As Christians of the Lutheran tradition, who emphasize grace, do we agree with this? It may be the motto of earthly kingdoms, but is it the motto of the kingdom of heaven? I don’t think so.
It is also crucial to notice that in the old “up” tradition, we can have our cake and eat it, too. We can say that the eternal future of going to heaven when we die is a gift, it’s grace, but in the meantime here on earth the future is an achievement. We separate the futures for heaven and earth, so that we can continue to live the ‘gospel’ of achievement here on earth?
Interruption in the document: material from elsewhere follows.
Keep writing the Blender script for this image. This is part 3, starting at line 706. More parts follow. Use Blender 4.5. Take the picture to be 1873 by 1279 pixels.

But what about if “down is the new up”? What if the earth itself and all life on it is of supreme importance to God, so much so that this whole creation is what God sent Jesus to save? The future is not about going up to heaven; it is about heaven coming down to earth. And it is a gift.
Let’s undertake an exercise of seeing life as grace, gift: On any given day, as you place the family meal on the table, how many people were involved in bringing that meal to you? Farmers/ranchers, food processors/packagers, markets, transportation at every step. What about the infrastructure? Gas for your stove, electricity for your microwave, running water and sewage for disposal, trash removal — not to mention the table itself and the house around you, keeping you safe and climate-controlled. Now, go back along each step: what about the farmer’s seed, fertilizer, equipment, help harvesting? Any immigrants involved along the way? Finally, what about Creation and life itself? Who made the earth to bear such bounty, the rain to fall, the sun to shine? Can we say that the future is an achievement and not grace? Yes, all these people involved is an achievement, but not a personal achievement. It is an achievement we make together by God’s grace. When we have but a small role in the massive joint achievement of everyday survival — the survival of God’s whole family on this earth — then we sense that achievement as grace.
It’s also important to see, then, that I’m not simply pitting grace and achievement against each other as mutually exclusive. I think that’s one of the mistakes of the Reformation. We elevated grace so much that we could no longer talk meaningfully about achievement. The future is both grace and achievement. It’s not simply a matter of turning the human motto around. “The future is not a gift; it’s an achievement” doesn’t become, “The future is a gift, not an achievement.” What has happened because of modern individualism is that we mess ourselves up when we think in terms of personal achievement. The future is a gift because it’s not a personal achievement. Rather, it’s designed by God our Creator to be a joint, family achievement with all God’s children working together.
And so in the kingdom of heaven, it is no achievement at all if anyone is left out of the bounty, or someone gets way more of their fair share. The Sermon on the Mount is Jesus’ State of Creation address. We are called to be light to the world, bearers of the motto of the kingdom of heaven:
The future is a complete and utter gift of interdependence upon God and one another; there is no common achievement in working together as long as anyone is left out.
One final word of blessing from the place and time when God began this whole business of saving Creation: “Now the LORD said to Abram, ‘I will bless you, so that you will be a blessing; and in you all the families of the earth shall be blessed.'” (Gen. 12:1-3) What if our Presidents, instead of ending their speeches with “God bless America,” ended with “God bless all the families of the earth”?
Paul J. Nuechterlein
Delivered at Prince of Peace Lutheran,
Portage, MI, January 30, 2011
Endnote
1. Dietrich Bonhoeffer, Discipleship [Dietrich Bonhoeffer Works, Vol. 4; Fortress Press, 2001], pp. 105-106.